_DATASET EXTRACT_
====

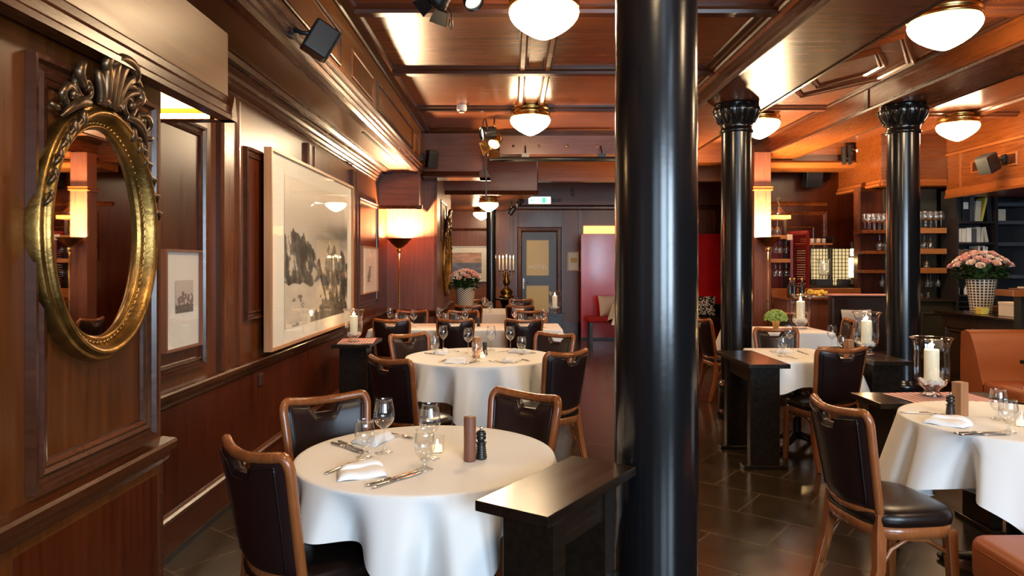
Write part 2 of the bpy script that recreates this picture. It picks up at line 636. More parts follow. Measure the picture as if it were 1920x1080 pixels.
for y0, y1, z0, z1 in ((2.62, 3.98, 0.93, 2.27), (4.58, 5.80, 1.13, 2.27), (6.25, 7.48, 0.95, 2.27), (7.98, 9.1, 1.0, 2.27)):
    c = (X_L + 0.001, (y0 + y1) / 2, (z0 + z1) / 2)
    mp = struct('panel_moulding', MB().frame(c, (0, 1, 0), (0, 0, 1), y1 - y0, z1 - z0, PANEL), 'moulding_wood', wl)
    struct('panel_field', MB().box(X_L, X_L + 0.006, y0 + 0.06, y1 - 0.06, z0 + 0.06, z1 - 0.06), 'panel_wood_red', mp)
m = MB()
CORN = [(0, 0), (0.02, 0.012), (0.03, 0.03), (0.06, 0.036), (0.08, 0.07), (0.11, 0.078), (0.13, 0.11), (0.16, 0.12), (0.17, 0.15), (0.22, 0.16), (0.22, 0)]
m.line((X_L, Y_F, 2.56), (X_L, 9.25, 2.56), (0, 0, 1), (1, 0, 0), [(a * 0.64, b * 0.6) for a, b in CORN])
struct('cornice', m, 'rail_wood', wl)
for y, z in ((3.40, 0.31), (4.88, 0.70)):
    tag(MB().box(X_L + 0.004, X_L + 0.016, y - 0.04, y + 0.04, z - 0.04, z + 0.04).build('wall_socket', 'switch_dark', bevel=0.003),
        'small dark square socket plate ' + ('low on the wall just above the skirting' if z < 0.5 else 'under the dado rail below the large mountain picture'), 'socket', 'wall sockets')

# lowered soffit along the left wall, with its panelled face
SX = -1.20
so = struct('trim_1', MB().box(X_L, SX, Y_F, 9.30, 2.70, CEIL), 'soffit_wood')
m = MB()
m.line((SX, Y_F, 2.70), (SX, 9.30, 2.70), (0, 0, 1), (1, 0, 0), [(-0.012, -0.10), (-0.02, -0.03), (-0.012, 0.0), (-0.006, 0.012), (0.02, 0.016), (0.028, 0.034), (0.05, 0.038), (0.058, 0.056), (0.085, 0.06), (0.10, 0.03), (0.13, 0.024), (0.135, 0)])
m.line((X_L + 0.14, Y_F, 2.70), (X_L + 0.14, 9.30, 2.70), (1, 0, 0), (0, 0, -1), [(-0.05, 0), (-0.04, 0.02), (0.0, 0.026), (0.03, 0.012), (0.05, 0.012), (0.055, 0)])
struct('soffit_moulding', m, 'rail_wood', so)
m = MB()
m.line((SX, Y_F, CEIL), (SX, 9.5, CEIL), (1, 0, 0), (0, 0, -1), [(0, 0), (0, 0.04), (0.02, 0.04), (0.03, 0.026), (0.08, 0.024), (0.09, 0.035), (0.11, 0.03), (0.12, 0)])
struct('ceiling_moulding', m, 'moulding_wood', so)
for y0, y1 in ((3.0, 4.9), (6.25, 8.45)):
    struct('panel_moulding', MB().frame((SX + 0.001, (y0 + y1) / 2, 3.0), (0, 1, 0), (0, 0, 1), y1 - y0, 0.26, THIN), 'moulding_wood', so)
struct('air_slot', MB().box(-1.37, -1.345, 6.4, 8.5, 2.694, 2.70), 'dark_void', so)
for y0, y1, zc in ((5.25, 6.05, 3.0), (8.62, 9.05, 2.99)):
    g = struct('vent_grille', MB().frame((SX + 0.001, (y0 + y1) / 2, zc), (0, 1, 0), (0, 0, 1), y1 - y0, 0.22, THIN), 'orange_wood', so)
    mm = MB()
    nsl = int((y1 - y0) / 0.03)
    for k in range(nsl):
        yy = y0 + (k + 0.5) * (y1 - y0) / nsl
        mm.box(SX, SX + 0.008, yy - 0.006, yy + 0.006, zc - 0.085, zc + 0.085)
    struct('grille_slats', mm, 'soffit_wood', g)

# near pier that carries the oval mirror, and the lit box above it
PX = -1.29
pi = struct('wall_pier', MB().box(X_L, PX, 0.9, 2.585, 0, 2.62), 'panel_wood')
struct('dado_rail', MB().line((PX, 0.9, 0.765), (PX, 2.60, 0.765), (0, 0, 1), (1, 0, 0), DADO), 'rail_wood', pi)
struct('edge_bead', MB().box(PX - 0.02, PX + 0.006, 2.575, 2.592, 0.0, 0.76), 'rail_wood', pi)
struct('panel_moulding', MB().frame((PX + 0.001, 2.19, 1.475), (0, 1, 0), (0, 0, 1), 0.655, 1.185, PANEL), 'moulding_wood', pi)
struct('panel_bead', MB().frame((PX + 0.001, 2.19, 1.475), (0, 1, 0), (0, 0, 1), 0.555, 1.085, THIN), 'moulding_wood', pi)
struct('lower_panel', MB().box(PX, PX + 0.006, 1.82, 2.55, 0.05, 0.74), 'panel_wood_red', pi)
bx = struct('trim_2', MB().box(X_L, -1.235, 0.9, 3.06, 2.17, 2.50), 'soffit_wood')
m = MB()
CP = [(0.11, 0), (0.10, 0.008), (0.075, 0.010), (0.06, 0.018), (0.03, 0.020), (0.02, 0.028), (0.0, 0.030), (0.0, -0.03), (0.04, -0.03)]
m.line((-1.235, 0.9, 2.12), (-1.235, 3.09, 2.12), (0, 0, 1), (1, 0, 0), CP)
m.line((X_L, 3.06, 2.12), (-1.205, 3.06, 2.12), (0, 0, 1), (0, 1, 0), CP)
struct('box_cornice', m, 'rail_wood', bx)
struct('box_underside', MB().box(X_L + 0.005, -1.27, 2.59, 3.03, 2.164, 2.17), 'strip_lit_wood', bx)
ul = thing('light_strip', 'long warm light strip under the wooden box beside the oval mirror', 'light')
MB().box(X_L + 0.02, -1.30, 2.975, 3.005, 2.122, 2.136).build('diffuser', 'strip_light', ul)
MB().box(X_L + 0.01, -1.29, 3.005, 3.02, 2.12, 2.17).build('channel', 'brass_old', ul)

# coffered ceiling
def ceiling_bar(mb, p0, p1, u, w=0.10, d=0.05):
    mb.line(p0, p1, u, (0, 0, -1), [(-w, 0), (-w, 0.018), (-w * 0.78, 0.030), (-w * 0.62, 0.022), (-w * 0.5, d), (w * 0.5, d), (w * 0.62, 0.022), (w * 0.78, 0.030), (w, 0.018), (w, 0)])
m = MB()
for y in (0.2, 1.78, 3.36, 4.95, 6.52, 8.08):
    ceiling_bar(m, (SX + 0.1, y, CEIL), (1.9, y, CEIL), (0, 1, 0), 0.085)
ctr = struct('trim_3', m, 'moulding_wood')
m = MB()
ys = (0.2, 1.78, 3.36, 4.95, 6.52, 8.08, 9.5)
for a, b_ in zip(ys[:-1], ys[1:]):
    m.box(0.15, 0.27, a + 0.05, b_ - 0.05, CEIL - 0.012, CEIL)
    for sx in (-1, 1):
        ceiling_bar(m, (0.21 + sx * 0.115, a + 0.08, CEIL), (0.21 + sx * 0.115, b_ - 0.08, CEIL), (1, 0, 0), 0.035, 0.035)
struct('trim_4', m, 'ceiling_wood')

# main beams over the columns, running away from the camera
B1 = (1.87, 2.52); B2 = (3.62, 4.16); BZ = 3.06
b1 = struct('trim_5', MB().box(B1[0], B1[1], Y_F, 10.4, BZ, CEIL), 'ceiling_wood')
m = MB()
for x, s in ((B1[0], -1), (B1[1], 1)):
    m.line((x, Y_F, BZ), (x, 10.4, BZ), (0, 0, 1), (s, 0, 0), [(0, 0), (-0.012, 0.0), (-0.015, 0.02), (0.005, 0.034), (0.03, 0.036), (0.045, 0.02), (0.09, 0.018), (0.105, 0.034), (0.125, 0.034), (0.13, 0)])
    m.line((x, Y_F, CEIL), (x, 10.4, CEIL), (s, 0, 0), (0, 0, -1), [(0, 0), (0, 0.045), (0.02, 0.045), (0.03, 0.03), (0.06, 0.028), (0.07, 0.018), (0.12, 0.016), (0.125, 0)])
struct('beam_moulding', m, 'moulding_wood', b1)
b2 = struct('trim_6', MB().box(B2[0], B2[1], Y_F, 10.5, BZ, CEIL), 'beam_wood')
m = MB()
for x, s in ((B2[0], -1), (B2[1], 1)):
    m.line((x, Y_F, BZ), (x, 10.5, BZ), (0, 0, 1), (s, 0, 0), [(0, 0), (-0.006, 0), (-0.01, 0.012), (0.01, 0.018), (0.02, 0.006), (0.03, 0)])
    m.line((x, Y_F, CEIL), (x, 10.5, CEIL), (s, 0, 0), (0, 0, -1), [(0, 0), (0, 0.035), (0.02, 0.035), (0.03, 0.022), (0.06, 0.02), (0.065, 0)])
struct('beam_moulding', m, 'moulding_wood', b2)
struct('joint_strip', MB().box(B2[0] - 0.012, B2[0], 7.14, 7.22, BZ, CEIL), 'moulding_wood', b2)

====

_STATED PROBLEM_
Give again exactly the lines running from the beginning of the material above through the line that contains "picture'), 'socket', 'wall sockets')", and leave out every picture.

_TASK OUTPUT_
Write part 2 of the bpy script that recreates this picture. It picks up at line 636. More parts follow. Measure the picture as if it were 1920x1080 pixels.
for y0, y1, z0, z1 in ((2.62, 3.98, 0.93, 2.27), (4.58, 5.80, 1.13, 2.27), (6.25, 7.48, 0.95, 2.27), (7.98, 9.1, 1.0, 2.27)):
    c = (X_L + 0.001, (y0 + y1) / 2, (z0 + z1) / 2)
    mp = struct('panel_moulding', MB().frame(c, (0, 1, 0), (0, 0, 1), y1 - y0, z1 - z0, PANEL), 'moulding_wood', wl)
    struct('panel_field', MB().box(X_L, X_L + 0.006, y0 + 0.06, y1 - 0.06, z0 + 0.06, z1 - 0.06), 'panel_wood_red', mp)
m = MB()
CORN = [(0, 0), (0.02, 0.012), (0.03, 0.03), (0.06, 0.036), (0.08, 0.07), (0.11, 0.078), (0.13, 0.11), (0.16, 0.12), (0.17, 0.15), (0.22, 0.16), (0.22, 0)]
m.line((X_L, Y_F, 2.56), (X_L, 9.25, 2.56), (0, 0, 1), (1, 0, 0), [(a * 0.64, b * 0.6) for a, b in CORN])
struct('cornice', m, 'rail_wood', wl)
for y, z in ((3.40, 0.31), (4.88, 0.70)):
    tag(MB().box(X_L + 0.004, X_L + 0.016, y - 0.04, y + 0.04, z - 0.04, z + 0.04).build('wall_socket', 'switch_dark', bevel=0.003),
        'small dark square socket plate ' + ('low on the wall just above the skirting' if z < 0.5 else 'under the dado rail below the large mountain picture'), 'socket', 'wall sockets')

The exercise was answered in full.